» DATA EXCERPT
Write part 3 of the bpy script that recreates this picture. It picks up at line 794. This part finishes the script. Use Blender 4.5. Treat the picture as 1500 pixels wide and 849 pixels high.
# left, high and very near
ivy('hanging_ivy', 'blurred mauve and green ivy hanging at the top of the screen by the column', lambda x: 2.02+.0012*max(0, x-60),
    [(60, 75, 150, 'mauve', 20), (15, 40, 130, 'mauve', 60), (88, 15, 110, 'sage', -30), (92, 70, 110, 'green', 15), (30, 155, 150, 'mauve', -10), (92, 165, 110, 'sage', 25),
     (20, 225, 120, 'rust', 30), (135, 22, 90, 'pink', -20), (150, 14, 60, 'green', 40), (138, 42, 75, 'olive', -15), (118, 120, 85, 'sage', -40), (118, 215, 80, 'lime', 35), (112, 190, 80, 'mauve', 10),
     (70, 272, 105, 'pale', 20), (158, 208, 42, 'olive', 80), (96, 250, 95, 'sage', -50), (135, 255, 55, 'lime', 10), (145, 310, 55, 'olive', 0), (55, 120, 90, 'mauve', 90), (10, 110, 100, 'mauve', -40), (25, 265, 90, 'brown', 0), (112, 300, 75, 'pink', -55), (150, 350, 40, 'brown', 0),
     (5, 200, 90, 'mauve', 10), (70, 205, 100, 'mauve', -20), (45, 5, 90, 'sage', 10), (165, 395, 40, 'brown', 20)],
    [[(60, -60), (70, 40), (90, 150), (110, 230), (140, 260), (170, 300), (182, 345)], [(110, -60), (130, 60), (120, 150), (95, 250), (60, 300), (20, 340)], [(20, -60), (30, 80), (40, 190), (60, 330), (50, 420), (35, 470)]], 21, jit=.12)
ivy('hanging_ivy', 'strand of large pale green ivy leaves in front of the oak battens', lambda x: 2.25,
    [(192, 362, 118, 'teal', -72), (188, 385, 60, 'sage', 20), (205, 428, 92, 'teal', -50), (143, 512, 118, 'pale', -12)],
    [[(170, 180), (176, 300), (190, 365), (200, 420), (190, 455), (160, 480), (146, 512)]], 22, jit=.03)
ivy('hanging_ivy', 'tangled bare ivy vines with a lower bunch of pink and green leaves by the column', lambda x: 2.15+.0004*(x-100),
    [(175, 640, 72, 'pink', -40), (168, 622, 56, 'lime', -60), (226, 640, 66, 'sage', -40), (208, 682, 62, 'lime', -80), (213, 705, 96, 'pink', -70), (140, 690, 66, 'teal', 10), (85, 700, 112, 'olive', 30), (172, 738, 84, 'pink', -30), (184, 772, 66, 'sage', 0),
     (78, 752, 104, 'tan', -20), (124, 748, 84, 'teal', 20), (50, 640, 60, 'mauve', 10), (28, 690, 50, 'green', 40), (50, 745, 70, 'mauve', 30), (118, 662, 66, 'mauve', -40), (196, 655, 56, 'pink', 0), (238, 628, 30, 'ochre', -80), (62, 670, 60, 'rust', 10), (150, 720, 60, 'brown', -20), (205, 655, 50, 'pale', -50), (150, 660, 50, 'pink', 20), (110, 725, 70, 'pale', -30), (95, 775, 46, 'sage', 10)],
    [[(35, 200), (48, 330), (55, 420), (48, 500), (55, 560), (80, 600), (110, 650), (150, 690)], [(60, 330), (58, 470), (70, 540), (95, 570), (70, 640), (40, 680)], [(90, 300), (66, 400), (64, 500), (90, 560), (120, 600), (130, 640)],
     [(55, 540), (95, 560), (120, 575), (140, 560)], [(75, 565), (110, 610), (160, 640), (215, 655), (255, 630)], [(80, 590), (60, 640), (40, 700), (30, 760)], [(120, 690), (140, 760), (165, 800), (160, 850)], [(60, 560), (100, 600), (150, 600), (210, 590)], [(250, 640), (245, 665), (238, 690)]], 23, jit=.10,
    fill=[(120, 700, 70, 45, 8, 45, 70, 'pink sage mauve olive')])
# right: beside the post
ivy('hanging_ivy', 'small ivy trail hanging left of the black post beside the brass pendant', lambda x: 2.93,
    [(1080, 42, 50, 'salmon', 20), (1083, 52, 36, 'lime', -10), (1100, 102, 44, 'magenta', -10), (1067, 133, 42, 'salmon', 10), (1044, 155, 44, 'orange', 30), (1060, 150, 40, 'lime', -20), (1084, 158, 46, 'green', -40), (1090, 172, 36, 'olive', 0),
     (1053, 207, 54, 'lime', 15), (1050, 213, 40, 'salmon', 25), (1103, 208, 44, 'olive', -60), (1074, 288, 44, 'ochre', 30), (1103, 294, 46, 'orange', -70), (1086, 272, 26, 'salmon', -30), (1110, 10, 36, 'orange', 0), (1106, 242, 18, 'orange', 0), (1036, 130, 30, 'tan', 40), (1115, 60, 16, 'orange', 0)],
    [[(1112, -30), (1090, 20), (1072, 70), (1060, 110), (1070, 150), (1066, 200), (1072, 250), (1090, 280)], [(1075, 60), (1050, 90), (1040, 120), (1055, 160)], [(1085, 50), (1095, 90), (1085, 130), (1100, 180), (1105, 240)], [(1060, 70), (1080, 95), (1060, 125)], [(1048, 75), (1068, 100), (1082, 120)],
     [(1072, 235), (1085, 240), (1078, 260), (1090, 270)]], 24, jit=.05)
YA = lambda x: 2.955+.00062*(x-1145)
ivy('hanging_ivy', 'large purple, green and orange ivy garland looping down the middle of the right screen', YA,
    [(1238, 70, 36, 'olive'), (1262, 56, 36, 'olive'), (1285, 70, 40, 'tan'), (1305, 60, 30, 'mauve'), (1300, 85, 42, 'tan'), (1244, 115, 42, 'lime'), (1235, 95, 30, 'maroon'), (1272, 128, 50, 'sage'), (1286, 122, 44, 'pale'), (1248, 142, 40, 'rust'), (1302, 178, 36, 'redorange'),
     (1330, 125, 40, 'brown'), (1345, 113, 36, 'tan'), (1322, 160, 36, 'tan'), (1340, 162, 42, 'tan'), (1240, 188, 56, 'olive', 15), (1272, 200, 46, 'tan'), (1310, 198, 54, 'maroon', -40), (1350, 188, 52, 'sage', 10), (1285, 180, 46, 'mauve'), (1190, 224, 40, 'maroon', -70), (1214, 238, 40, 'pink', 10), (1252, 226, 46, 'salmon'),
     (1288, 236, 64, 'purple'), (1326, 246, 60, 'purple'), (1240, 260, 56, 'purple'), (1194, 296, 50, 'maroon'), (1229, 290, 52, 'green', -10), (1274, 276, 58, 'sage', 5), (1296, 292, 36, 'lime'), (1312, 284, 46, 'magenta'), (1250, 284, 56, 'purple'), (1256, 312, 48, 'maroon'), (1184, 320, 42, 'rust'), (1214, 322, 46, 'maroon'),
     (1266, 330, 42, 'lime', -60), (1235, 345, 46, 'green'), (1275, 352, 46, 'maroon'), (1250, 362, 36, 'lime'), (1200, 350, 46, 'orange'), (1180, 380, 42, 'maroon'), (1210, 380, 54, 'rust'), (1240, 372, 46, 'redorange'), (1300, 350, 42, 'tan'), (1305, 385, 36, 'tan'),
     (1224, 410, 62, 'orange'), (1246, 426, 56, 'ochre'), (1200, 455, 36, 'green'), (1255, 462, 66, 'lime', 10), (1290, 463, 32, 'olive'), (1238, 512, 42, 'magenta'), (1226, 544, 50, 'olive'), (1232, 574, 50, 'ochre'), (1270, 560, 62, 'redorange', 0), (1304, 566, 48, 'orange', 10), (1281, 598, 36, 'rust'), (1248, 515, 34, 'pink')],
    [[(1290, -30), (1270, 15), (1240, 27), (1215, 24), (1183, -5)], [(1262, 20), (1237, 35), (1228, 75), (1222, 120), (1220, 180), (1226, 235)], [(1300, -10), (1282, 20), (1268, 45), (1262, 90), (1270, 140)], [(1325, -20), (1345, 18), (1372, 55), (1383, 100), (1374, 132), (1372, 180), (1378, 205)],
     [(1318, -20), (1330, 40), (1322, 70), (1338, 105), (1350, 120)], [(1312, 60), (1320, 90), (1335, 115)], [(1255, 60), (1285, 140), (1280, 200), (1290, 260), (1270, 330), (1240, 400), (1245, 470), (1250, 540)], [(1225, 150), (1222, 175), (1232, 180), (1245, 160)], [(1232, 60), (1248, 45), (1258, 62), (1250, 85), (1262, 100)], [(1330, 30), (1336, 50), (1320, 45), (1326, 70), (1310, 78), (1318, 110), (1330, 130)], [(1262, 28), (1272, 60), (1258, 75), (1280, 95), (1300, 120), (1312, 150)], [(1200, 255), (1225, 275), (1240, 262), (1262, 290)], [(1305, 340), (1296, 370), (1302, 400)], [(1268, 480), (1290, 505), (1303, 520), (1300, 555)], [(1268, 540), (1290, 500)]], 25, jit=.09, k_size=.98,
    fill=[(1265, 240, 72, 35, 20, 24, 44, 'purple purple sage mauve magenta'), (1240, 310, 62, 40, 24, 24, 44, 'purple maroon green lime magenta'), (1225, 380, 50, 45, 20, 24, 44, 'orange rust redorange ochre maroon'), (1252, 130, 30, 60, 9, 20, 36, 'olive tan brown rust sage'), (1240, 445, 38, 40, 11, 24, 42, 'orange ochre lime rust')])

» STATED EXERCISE
Check each line above for the string "high", then copy the ones that have it.

» THE SOLUTION
Write part 3 of the bpy script that recreates this picture. It picks up at line 794. This part finishes the script. Use Blender 4.5. Treat the picture as 1500 pixels wide and 849 pixels high.
# left, high and very near